Saturday, August 29, 2009

Some Thoughts on Gender, and Princelings, in LDP Politics

I have been looking at the election through a forum consisting mostly of Japan experts. It has been an educative experience. You can catch most of the recent parts if you join the SSJ Forum. The following started out as a comment on a thread on gender in Japanese (and particularly LDP) politics, but it morphed into something broader and meandering toward the end. Since cleaning it up and narrowing its focus to fit that thread will take too much time and effort, I’m posting it here. I know that a few people there also look into my blog from time to time, so it won’t be totally lost to the discussions there.

I have no doubt that the route to national politics is harder for women than it is for men. However, once nominated and elected, I wonder how important gender is compared to non-gender factors in determining the career paths of politicians.

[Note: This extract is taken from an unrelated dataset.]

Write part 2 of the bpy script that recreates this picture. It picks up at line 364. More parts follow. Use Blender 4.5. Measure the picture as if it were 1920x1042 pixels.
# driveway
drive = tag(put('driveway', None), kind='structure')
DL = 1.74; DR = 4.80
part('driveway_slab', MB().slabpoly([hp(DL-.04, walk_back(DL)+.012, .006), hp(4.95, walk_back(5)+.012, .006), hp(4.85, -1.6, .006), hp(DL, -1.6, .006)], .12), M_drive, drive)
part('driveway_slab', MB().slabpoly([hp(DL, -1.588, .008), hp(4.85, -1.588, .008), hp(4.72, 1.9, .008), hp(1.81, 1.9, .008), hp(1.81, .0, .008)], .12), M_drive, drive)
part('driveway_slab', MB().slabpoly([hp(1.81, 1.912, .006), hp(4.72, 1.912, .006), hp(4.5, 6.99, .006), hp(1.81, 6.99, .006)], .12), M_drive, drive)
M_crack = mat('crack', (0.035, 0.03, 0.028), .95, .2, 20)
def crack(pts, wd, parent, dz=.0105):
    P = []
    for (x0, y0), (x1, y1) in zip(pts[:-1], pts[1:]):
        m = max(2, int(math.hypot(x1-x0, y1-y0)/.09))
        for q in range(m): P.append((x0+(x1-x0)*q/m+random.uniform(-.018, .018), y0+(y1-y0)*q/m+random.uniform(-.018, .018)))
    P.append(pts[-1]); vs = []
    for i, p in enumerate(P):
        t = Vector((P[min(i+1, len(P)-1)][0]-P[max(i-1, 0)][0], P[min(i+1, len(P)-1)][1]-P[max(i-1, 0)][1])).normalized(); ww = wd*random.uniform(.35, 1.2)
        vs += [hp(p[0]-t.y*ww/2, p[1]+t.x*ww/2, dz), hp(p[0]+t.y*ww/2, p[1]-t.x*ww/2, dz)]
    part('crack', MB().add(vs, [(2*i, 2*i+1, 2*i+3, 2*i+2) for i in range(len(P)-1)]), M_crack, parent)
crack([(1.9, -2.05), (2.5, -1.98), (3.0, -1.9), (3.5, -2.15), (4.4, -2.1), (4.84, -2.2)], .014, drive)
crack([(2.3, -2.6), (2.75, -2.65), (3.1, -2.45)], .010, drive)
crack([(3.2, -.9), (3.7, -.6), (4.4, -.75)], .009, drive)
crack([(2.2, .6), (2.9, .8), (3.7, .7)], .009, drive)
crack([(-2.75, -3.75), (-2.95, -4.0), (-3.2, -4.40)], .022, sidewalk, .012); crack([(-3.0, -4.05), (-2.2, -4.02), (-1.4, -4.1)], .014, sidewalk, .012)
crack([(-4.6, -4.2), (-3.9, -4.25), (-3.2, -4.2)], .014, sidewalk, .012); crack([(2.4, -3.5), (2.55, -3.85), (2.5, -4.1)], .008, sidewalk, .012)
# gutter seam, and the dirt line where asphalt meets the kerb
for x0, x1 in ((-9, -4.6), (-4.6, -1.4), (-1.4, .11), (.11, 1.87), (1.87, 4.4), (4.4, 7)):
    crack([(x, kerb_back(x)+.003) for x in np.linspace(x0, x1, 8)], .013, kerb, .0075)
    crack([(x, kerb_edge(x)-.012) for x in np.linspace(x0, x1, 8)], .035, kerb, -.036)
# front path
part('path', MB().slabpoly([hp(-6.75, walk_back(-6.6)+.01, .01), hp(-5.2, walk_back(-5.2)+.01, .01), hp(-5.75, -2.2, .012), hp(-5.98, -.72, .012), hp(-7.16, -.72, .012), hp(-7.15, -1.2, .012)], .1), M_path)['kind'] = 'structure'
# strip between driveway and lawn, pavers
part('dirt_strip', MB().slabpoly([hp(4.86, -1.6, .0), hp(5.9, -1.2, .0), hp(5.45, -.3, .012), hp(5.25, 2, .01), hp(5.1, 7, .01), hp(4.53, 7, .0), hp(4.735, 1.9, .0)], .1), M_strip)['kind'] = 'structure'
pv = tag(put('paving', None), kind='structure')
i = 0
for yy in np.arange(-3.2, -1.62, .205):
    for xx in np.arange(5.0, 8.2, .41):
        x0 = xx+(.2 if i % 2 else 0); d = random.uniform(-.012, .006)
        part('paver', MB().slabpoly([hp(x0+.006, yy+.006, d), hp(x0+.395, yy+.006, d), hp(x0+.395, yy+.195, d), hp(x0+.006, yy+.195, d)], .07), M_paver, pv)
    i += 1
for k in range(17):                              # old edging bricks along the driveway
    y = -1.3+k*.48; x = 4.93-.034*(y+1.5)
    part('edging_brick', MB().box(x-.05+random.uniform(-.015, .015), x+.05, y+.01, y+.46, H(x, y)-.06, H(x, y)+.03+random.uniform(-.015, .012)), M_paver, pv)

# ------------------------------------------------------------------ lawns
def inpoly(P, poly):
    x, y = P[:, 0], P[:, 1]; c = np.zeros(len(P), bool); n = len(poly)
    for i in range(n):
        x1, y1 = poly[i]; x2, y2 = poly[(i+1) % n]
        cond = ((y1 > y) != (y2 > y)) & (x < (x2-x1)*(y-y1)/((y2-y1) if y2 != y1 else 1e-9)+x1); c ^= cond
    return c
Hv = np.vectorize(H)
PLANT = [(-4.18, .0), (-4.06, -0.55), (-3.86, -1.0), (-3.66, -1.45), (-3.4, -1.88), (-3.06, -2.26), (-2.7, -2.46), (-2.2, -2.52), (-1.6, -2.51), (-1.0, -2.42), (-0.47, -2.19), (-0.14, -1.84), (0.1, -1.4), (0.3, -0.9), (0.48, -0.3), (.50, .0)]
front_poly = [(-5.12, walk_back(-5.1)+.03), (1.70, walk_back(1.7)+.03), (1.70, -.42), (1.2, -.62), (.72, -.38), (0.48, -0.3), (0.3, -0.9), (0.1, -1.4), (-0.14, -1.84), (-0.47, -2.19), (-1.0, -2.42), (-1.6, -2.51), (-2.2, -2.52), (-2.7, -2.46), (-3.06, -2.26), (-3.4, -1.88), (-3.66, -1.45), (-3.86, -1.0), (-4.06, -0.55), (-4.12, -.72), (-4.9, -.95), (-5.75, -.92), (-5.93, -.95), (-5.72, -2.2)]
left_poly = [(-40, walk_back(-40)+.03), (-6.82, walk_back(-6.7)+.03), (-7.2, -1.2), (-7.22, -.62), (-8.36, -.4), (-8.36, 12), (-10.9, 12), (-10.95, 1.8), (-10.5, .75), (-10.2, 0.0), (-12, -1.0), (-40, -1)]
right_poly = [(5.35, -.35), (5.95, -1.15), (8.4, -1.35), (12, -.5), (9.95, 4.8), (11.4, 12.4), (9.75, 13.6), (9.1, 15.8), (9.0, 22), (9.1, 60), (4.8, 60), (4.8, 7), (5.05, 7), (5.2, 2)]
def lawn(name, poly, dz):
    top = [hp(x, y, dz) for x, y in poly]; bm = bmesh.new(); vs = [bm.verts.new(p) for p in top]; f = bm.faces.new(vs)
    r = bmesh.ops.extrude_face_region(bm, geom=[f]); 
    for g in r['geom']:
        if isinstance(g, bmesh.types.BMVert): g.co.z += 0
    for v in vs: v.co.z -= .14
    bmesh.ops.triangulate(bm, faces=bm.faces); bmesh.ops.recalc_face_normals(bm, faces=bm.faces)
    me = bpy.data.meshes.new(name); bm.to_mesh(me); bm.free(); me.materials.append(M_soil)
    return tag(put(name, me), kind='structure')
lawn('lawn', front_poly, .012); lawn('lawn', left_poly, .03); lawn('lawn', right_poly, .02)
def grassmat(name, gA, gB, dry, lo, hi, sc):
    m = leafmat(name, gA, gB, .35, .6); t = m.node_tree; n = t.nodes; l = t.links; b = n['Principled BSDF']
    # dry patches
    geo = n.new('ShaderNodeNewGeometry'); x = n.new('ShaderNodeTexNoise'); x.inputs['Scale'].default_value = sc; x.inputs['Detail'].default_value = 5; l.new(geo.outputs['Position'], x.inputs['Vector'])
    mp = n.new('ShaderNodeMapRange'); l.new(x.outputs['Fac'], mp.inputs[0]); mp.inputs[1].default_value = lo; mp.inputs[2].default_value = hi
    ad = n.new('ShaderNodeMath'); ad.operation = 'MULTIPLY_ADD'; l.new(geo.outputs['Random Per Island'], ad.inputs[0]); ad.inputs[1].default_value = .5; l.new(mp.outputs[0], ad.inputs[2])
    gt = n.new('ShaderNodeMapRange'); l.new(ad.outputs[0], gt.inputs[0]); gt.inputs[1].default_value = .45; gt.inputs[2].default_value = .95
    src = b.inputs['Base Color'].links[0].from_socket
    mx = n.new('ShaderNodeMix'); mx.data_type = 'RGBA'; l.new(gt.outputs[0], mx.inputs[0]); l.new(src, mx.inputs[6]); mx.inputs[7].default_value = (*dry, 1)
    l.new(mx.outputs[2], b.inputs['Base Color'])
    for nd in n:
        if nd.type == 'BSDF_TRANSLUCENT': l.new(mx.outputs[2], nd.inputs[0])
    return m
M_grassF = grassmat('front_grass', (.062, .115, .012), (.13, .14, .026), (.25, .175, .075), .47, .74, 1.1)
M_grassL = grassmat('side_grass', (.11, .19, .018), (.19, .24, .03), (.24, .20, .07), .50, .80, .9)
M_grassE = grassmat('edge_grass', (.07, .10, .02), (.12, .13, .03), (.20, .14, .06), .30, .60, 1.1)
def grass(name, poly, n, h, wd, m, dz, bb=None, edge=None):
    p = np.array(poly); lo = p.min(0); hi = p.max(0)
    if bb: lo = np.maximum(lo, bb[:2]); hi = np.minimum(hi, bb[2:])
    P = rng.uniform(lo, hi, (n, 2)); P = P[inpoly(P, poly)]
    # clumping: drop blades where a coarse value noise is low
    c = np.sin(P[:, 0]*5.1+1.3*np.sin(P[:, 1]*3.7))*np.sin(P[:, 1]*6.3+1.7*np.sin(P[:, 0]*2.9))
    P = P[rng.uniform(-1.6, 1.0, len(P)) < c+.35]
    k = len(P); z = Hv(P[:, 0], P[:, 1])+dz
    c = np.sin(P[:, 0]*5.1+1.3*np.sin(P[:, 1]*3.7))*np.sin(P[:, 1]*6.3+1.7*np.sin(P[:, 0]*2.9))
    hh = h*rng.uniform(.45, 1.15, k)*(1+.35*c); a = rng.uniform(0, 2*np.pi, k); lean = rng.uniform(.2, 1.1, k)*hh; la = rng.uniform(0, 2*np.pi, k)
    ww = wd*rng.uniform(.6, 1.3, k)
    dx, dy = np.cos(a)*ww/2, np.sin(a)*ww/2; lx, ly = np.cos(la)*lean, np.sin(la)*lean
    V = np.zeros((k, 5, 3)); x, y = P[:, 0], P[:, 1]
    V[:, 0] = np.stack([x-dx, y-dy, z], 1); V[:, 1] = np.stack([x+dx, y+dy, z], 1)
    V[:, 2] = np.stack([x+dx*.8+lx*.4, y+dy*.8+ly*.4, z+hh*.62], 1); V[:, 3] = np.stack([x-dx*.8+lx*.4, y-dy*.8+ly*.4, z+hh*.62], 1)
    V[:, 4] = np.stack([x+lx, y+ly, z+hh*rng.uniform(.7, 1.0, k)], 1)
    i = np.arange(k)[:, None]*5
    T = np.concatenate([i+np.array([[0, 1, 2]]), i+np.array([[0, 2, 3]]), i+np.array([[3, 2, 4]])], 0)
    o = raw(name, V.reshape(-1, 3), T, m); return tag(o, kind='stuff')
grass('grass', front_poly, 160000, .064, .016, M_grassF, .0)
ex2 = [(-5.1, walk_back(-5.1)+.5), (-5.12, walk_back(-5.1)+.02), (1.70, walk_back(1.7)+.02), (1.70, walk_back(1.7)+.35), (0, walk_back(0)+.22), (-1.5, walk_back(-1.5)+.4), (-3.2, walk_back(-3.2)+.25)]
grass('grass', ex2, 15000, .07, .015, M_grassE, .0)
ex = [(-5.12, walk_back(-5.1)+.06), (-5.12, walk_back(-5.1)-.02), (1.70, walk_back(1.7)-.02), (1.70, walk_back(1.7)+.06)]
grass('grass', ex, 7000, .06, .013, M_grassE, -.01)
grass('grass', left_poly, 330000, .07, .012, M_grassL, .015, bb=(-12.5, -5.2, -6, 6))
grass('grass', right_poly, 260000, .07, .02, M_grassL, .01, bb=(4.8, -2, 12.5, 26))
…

Take “the phenomenon of female ‘assassins’ who win their first election but find themselves on the margins of the party structure, despite their seeming value to the party in terms of electoral battles.” Note that all LDP rookies regardless of gender have always found “themselves on the margins of the party structure.” I assume that virtually all the assassins regardless of gender are now running for their lives and that those that lost to Post Office exiles and had to get in by way of their parallel PR bloc candidacy have been forced to move over or move out in favor of the stronger SMD returnee—again, no gender bias here. In this regard, it is ironic that Yukari Sato has had to yield to another woman, the female princeling Seiko Noda.

Speaking of Noda, I find her case particularly instructive in looking at the LDP at the entry level. Noda got a boost very early in her Lower House career as a very young cabinet minister, in no small part because she was a woman. But unlike anther very junior cabinet minister, Kuniko Inoguchi (the relation between whose fate in the upcoming election on one hand and her gender on the other by no means clear on the basis of publicly available information), she was from very early on seriously talked about as future Prime Minister material, and I think that I understand why—beyond, of course, her undeniable personal charm and intelligence, which are useful attributes regardless of gender. For she was a princeling once removed (so, very strictly speaking not an heirloom Diet member, but still), and she first served, if somewhat briefly, in the prefectural assembly. In short, she did more than do it the “right” way, if the career paths of the last four LDP Prime Ministers including the incumbent are any indication. The irony is thus compounded by the fact that her electoral fate is in question precisely because of a local grudge—some of the local LDP politicians who sided with Sato have refused to support Noda—a traditional “bunretsu senkyo,” or “divided election.”

Yuko Obuchi is another female HOR member who has prospered early, and moreover cakewalking to a fourth term while still in her mid-thirties in an otherwise disastrous election for the LDP. Again, a princeling, who took the even more common, personal secretary-to heir(ess) route.

Noda and Obuchi, of course, are exceptions that prove the rule. Female princelings are and will be few and far between. For the two examples highlight one major reason why there have been so few female politicians in the LDP fold. The LDP has been an industry that has come to be dominated by small, family-owned businesses. And Japanese succession in family-owned businesses strongly favors the patrilineal, and daughters typically marry out, or take husbands who are then adopted into the family business. In the two cases, there were no males able and willing to rightfully claim precedent. It is also important in these two cases that they inherited young. If Prime Minister Obuchi had lived another ten years, to see his daughter marry and have children, would she have been in a position to inherit? Or would the mantle have been passed on to a more distant blood relative, or a non-relative personal secretary, or perhaps some local political figure acceptable to Obuchi supporters? Likewise Noda, whose family—she was adopted by her maternal grandfather Uichi Noda—skipped a generation.

Of course the closely-held firm as a business model may be in swift decline. The LDP, goaded by the DPJ, has followed suit by banning close relatives from running as official party candidates. Even if loopholes are found—ex. “independent” candidacies—politicians are likely to have fewer children, if they are anything like the rest of us Japanese. And the upcoming election may serve as a cautionary tale for only sons when they balance their 9-to-5 jobs in media conglomerates and Keidanren member corporations. Thus, chances will be greater that no potential heir, let alone a male one, can be found who is willing and able.